Words that are at the top of the list are understandable since mental health in our country is in a true crisis situation - and the Iraq mess is commonly referred to as the Iraq crisis. However, school, education, research, and religion are in the middle of the list with lesser association values. Housing - which for a family whose home was devastated by Katrina has to be a real crisis - is at the bottom of this list. So what does this tell us about the 'google-crisis-approach' to science funding? Likely, it simply reflects current attitudes in our US culture. Attitudes which are fundamentally alarmist and extreme in nature - and we're afraid of everything (the Bush administration has propagate the belief that we need to be afraid). Listen/read the news –everything is blown out of proportion - and we are in a state of crisis or excitement about the most trivial of things. Your second topic stated "I think this is going to get pretty ugly." Sorry again to disagree, but I think it has already gotten ugly!

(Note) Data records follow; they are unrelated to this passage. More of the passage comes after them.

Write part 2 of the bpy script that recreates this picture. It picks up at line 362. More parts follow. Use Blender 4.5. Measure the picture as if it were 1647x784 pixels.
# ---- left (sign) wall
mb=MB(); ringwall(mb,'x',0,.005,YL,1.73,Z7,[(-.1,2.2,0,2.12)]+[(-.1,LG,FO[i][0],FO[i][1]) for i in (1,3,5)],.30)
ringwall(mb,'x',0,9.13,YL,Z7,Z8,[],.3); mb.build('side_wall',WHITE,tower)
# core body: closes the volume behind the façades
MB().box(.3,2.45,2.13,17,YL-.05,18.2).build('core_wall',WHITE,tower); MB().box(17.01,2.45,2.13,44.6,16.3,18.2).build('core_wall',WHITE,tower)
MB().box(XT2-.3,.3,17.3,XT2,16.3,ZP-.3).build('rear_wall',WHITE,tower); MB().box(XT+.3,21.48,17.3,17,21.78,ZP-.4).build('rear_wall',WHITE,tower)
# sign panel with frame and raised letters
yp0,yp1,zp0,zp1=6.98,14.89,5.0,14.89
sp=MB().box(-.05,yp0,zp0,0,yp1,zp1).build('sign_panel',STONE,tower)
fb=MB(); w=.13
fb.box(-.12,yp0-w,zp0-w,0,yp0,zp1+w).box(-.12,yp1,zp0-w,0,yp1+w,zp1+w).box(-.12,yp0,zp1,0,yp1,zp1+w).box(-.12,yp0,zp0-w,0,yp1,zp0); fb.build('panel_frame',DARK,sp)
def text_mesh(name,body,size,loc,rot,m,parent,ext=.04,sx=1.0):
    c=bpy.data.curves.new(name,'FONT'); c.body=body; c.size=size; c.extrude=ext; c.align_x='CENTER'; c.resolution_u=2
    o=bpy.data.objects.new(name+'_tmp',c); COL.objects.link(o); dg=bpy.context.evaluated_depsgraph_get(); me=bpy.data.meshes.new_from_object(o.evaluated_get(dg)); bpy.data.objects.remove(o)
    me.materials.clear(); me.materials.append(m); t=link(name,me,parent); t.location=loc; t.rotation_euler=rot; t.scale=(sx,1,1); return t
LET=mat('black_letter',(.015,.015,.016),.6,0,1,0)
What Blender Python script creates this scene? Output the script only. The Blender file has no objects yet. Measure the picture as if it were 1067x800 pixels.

Over the past 3 years, I'm 'batting' 0/8 grant applications/resubmissions for 3 different projects to three different federal agencies. The 'ugliness' I've experienced is more related to the review process and panels than to policies of the agencies themselves. I believe the funding agencies need to get more assertive in directing 'the panel' review process if the Matthew effect (aka Robert K. Merton) in research funding is be avoided.